Sunday, June 8, 2008

Courting Disaster

Spent the morning in bed sleeping in and having Father’s day breakfast delivered to me. An omlet (spinach, feta with basil, mushrooms, peppers and tomatoes) with some coffee, bacon and toast. I drove the girls out to Friendly Grove park where we ran, played on the big toy and chased low flying sparrows. I mowed the lawn for my exercise stopped for a rest and then walked into my garage. My CLEAN garage.

I puttered around with my Radio Shack electric motor and discovered that it was way to fast and twitchy to work for my rod drier design. Bummer! Alas, I could probably do some sort of gravity drive with a flywheel but instead Chelle suggested I get a professional rod drier. Espcially if I plan on making another rod someday. No sooner said than done.
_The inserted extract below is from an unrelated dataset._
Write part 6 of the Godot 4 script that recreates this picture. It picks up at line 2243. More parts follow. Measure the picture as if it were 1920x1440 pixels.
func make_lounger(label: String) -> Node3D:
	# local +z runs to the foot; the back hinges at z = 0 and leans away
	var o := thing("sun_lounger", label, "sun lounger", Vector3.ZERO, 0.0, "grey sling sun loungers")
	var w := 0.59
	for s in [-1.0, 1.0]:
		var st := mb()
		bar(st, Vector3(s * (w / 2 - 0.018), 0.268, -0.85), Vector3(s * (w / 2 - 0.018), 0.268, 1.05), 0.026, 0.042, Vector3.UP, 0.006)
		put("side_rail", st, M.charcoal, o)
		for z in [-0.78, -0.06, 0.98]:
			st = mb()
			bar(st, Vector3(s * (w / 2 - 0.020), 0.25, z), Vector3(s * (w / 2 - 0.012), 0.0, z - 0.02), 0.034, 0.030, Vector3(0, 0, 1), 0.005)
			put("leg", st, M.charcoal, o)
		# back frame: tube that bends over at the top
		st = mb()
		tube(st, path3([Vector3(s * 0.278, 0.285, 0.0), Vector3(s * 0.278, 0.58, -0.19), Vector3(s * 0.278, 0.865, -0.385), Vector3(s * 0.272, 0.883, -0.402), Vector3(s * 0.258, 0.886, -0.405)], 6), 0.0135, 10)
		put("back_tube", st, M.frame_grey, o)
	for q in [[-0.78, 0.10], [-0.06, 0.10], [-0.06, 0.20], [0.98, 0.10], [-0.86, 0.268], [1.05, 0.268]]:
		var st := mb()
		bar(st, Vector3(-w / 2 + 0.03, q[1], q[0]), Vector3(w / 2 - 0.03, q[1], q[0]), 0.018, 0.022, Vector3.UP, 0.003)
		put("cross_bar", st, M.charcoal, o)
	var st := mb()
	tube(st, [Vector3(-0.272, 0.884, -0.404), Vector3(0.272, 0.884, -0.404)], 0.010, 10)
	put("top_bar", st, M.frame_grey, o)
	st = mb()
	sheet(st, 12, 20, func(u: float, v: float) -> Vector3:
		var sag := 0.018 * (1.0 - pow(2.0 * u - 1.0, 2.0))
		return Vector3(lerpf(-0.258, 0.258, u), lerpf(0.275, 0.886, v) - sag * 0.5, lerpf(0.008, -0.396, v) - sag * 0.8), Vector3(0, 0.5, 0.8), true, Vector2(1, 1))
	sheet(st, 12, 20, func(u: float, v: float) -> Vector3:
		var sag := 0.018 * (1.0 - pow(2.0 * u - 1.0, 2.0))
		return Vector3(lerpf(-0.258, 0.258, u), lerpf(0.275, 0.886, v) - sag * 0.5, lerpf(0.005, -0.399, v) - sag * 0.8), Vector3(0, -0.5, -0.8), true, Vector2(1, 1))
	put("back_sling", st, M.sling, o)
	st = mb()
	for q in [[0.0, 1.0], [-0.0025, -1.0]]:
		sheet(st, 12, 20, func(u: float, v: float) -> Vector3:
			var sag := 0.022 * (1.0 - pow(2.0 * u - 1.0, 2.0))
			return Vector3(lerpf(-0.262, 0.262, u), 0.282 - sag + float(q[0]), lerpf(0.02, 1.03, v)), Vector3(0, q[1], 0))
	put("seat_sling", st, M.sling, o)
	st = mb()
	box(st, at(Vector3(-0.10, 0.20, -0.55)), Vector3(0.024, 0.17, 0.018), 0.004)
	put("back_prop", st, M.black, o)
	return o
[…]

I spooled up a new flyline on a new trout reel and then turned my attention to the box in the corner. The long skinny one that held the bits and pieces of Athena. Out came the four rolled graphite sections, two handle sections, a reel seat and a bag full of guides. Step one. File the bore through the handle sections so that they will fit on the high diameter Batson Co blank. The bottom guide went first. It was tricky to get the far end reamed out enough for the rod to fit. Over and over I’d work on it with the rasp and then check, rasp and check, rasp and check until finally it slipped over the butt end of the bottom section of the rod. I pushed it down and it wouldn’t go all the way. I tried pulling it off to rasp some more and POP off came the bottom section. Step one apparently wasn’t as easy as it might have seemed.

Clearly this wasn’t ideal. Livy and Carly had brought their lawn chairs into the garage to watch me, as though I was a one man croquet or badmitten match and when it broke Livy piped up with, “Daddy, you have to perservere. That means don’t quit.” I smiled to myself and promised her that I would. Digging around my scrap wood pile I found an old section of oak dowel that I used to pin together pieces of wooden hand planes that I built. I wrapped it in masking tape until it plugged straight into the bottom of the rod blank and the end of the handle equally tight. I then mixed up a tiny batch of rod building epoxy, stuck the plug firmly in the end of the handle and pushed it onto the rest of the blank like a tinkertoy. The epoxy squeezed out of the crack in the cork, I wiped it off and looked closely to check the fit. Diaster averted! The plug assembly seemed just as strong as the rest of the handle.

Next I began rasping the fore-grip. More carefully this time and paying more attention to the taper of the rod itself. Slowly but surely it began to fit the blank until finally it slid down easily over the section of rod just above where the reel seat would go. In a sandwich bag I saved the cork-dust to be mixed tomorrow with good old fashioned wood glue for filling the crack where the bottom grip busted off.

The spacers for the reel seat are wrapped on in masking tape, layer after layer of blue rough tape. Another batch of epoxy is mixed and we can hold a reel now. Some light spacing is done for the fore-grip by way of masking tape again and following a good thick coating of epoxy on it goes.

Now she sits in the garage curing until tomorrow when I will begin marking the guide-spacings and perhaps wrap the winding check and hook keeper. Clean garages rule!